Review of Students' Attitudes by Daniel Katz and Floyd Allport

Stuart A. Rice

KATZ, DANIEL, and ALLPORT, FLOYD HENRY. Students' Attitudes: A Report of the Syracuse University Reaction Study. Pp. xxviii, 408. Syracuse, New York: The Craftsman Press, Inc., 1931

This monograph will demand a place upon the select reference shelf, first, of all who are interested in the scientific study of social attitudes; second, of all who are concerned with university and college administration. It has professional interest for all teachers of university and college classes.

To Professor Allport, more than to any other, belongs the credit of initiating the experimental and quantitative study of


( 257) public opinion and social attitudes. His early papers employed a simple questionnaire and rank-order method. L. L. Thurstone later developed a true attitude scale by a far more elaborate procedure, but the possibilities of the questionnaire and rank-order methods, in the reviewer's opinion, have not been adequately explored.

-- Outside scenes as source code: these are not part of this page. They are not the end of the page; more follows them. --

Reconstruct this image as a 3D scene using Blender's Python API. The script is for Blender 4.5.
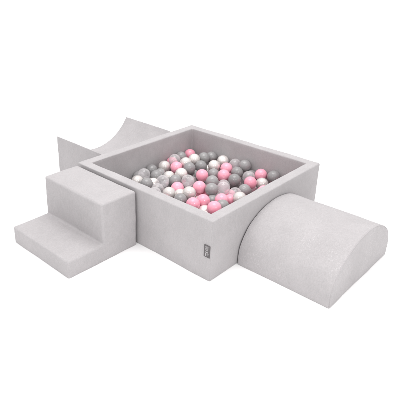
import bpy, bmesh, math, random
from mathutils import Vector, Matrix, noise
scene = bpy.context.scene
for o in list(bpy.data.objects): bpy.data.objects.remove(o)
C = scene.collection

# ---------------------------------------------------------------- camera
cam_data = bpy.data.cameras.new('camera')
cam = bpy.data.objects.new('camera', cam_data); C.objects.link(cam)
right = Vector((0.68461042, -0.72872175, 0.01652838))
up = Vector((0.28199834, 0.28570185, 0.91588831))
fwd = Vector((0.67214992, 0.6223657, -0.40109279))
cam.matrix_world = Matrix((
    (right.x, up.x, -fwd.x, -1.44746), (right.y, up.y, -fwd.y, -1.10510),
    (right.z, up.z, -fwd.z, 1.29866), (0, 0, 0, 1)))
cam_data.sensor_width = 36.0
cam_data.lens = 505.4 / 400 * 36.0
cam_data.shift_x = (200 - 171.437) / 400
cam_data.shift_y = -(200 - 174.093) / 400
cam_data.clip_start = 0.05; cam_data.clip_end = 400
scene.camera = cam

# ---------------------------------------------------------------- light
world = bpy.data.worlds.new('World'); scene.world = world; world.use_nodes = True
wn = world.node_tree; wn.nodes.clear()
w_out = wn.nodes.new('ShaderNodeOutputWorld'); w_bg = wn.nodes.new('ShaderNodeBackground')
w_bg.inputs['Color'].default_value = (1.0, 0.995, 0.995, 1)
tc = wn.nodes.new('ShaderNodeTexCoord'); sx = wn.nodes.new('ShaderNodeSeparateXYZ')
mr = wn.nodes.new('ShaderNodeMapRange')
mr.inputs['From Min'].default_value = 0.0; mr.inputs['From Max'].default_value = 1.0
mr.inputs['To Min'].default_value = 0.68; mr.inputs['To Max'].default_value = 1.50
wn.links.new(tc.outputs['Generated'], sx.inputs[0]); wn.links.new(sx.outputs['Z'], mr.inputs['Value'])
wn.links.new(mr.outputs[0], w_bg.inputs['Strength']); wn.links.new(w_bg.outputs[0], w_out.inputs[0])

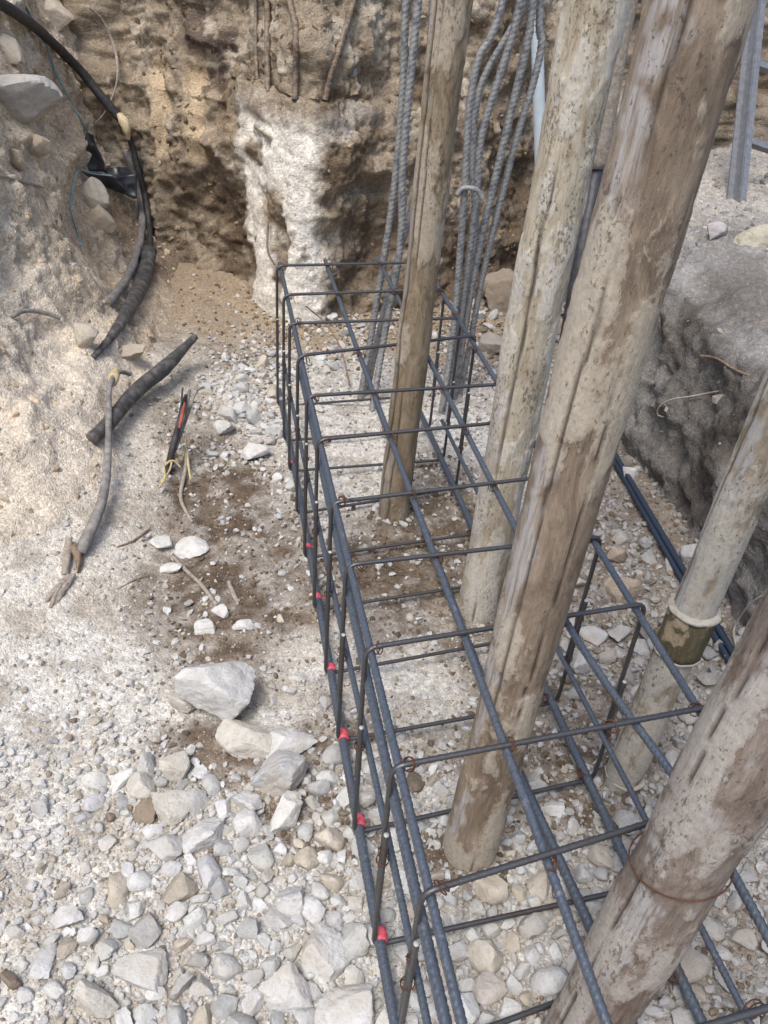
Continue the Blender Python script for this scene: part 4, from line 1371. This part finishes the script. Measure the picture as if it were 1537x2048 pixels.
def surf_line(pts, R, lift=None, n=10, stiff=6):
    """curve over the terrain through photo points (px, py[, extra clearance]): bridges small bumps, never sinks in"""
    L0 = R if lift is None else lift
    Q = catmull([(p[0], p[1], p[2] if len(p) > 2 else 0.0) for p in pts], 14)
    Q, _ = resample(Q, 7.0)
    hit, gap = [], []
    for px, py, ex in Q:
        v = sight(px, py).normalized()
        h, nor = on(px, py)
        c = max(0.4, abs(nor.dot(v)))
        hit.append((h - EYE).length)
        gap.append((L0 + ex) / c)
    hit, gap = np.array(hit), np.array(gap)
    t = hit - gap
    for _ in range(stiff):
        tp = np.pad(t, 1, mode='edge')
        t = np.minimum(t, (tp[:-2] + tp[2:] + 2 * t) / 4) * .5 + .5 * (tp[:-2] + tp[2:] + 2 * t) / 4
    t = np.minimum(t, hit - gap * .35)
    for _ in range(3):
        tp = np.pad(t, 1, mode='edge')
        t = (tp[:-2] + tp[2:] + 2 * t) / 4
    return np.array([np.array(EYE + sight(q[0], q[1]).normalized() * float(tt)) for q, tt in zip(Q, t)])

# ------------------------------------------------------------------ old bars in the back wall
for pts, R, lab in (([(512, -60), (512, 0), (512, 90), (515, 160)], .008, 'leftmost earth-caked old bar hanging in the top of the back wall'),
                    ([(534, -60), (535, 0), (535, 90), (536, 185)], .012, 'second earth-caked old bar from the left in the back wall'),
                    ([(575, -60), (580, 0), (591, 50), (592, 120), (590, 200)], .012, 'bent earth-caked old bar right of the second in the back wall'),
                    ([(722, -60), (708, 0), (688, 70), (668, 130), (650, 200)], .012, 'slanting ribbed old bar in the back wall')):
    P = surf_line(pts, R, R * .9, stiff=20)
    V, F = rebar(P, R, .013, R * .18, sides=10)
    tag(link('wall_rebar', mesh_np('wall_rebar', V, F), M_WALLBAR), lab, 'rebar', 'old bars in the back wall')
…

To a considerable extent this is accomplished in the present work, which becomes the standard illustration and embodiment of this particular scientific procedure. It has long been awaited by students of the subject.

The inquiry was initiated at Syracuse University in 1925, with the cordial participation of the administration and the student body. The data were anonymous, and bear the earmarks of sincerity on the part of the 3,510 students who supplied information, opinions, and attitudes on such matters of vital concern to student life as cribbing, fraternities, religion, sex, academic work, social life, and prospective careers. The questionnaire was painstakingly prepared, was filled out under partially controlled conditions, and the answers have been exhaustively analyzed with a fine sense for what is significant. The findings not only relate to various intensely practical aspects of university relationships, but they throw light as well upon theoretical problems of concern to social scientists, and in particular upon that sociological abstraction known as the "institution."